Unter Autor:innen könntest du jetzt auf eine:n Alphaleser:in zurückgreifen, die oder der diese immer noch ziemlich rohe Version lesen darf. Für Testleser ist sie in der Regel noch ungeeignet. Ein:e im Schreiben bewanderte Alphaleser:in wird dir hingegen wertvolles Feedback geben können. Dieses kannst du einarbeiten, bevor es an den nächsten Schritt geht. (Ganz Mutige können ihren Text auch schon nach Schritt 1 rausgeben, aber zumindest diese eine Überarbeitungsrunde würde ich dem Text doch gönnen.)

3 – … ins Kleine

Nun folgen diverse Überarbeitungsrunden, denen du jeweils ein Motto geben kannst, weil sie sich einem bestimmten Aspekt widmen:

  • Sprache prüfen, u.a. aktiv schreiben, Passivkonstruktionen vermeiden; Bandwurmsätze auflösen; Füllwörter jagen
  • Rechtsschreibung und Zeichensetzung prüfen
  • Formatierung prüfen
  • ggf. Inhaltsverzeichnis und tatsächliche Kapitelfolge prüfen
  • ggf. Fußnoten und Anhang prüfen

4 – Testleser

Nun kannst du deinen Text an Testleser geben, die am besten mit ihrer jeweiligen „Brille“ auf deinen Text schauen, mit ihren unterschiedlichen Fähigkeiten, Kenntnissen und Interessen und dir ein Feedback geben können, das über „Finde ich schön!“ hinausgeht. 😉 Du kannst ihnen vorab konkrete Fragen mitgeben, die ihnen helfen, sich darauf zu fokussieren, z. B. zu deinen Figuren und wie sie sich entwickeln. Dieses Feedback arbeitest du in einem weiteren Überarbeitungsschritt ein. Manches wird sich widersprechen und es ist an dir als Autor:in, eine Entscheidung zu treffen.

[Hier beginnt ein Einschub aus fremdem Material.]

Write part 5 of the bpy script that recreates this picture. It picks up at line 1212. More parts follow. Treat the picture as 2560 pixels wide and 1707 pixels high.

(Dieser Schritt ist auch parallel oder nach dem Lektorat möglich. Wäge für dich ab, wo für dich die Vor- und Nachteile liegen.) 

5 – Lektorat

Nun geht dein Text eventuell ins Lektorat. In ein oder zwei Runden wird dein Text bearbeitet. Ich arbeite immer in zwei Runden, wobei die Autorin / der Autor in einer Pause die Gelegenheit erhält, die Hinweise aus dem ersten Durchgang einzuarbeiten. Nach dem Inhaltslektorat folgt ein Stillektorat, in dem ich mir noch einmal jedes Wort ansehe. Auch danach folgt eine Überarbeitung durch den oder die Autor:in.

6 – Korrektorat

Nun sollte dein Text noch einmal abschließend auf Rechtschreibung, Grammatik und Zeichensetzung geprüft werden, denn Schludrigkeit in diesem Bereich verzeihen die wenigsten Leser:innen. Auch wenn niemals alle Fehler herausgefischt werden können, würde ich dem Text in jedem Fall ein weiteres Augenpaar wünschen, das drüberschaut.  Ob du deinen Text nun von jemandem aus deinem Umfeld gegenlesen lässt oder ihn in eine professionelles Korrektorat gibst: Auch danach folgt eine Überarbeitungsrunde durch dich.

Fazit

Mit einer einfachen Überarbeitung ist es nicht getan. Zehn bis fünfzehn Runden sind sicherlich keine Seltenheit, bis ein Manuskript final steht und in den Buchsatz gehen kann. Zu diesem Zeitpunkt sind kaum noch Änderungen möglich. Nimm dir die Zeit, deinen Text gut zu überarbeiten. Wenn du die Überarbeitung, die anfangs als überwältigende Aufgabe erscheinen mag, in kleine Schritte zerlegst, ist sie leichter zu bewältigen. Viel Spaß dabei!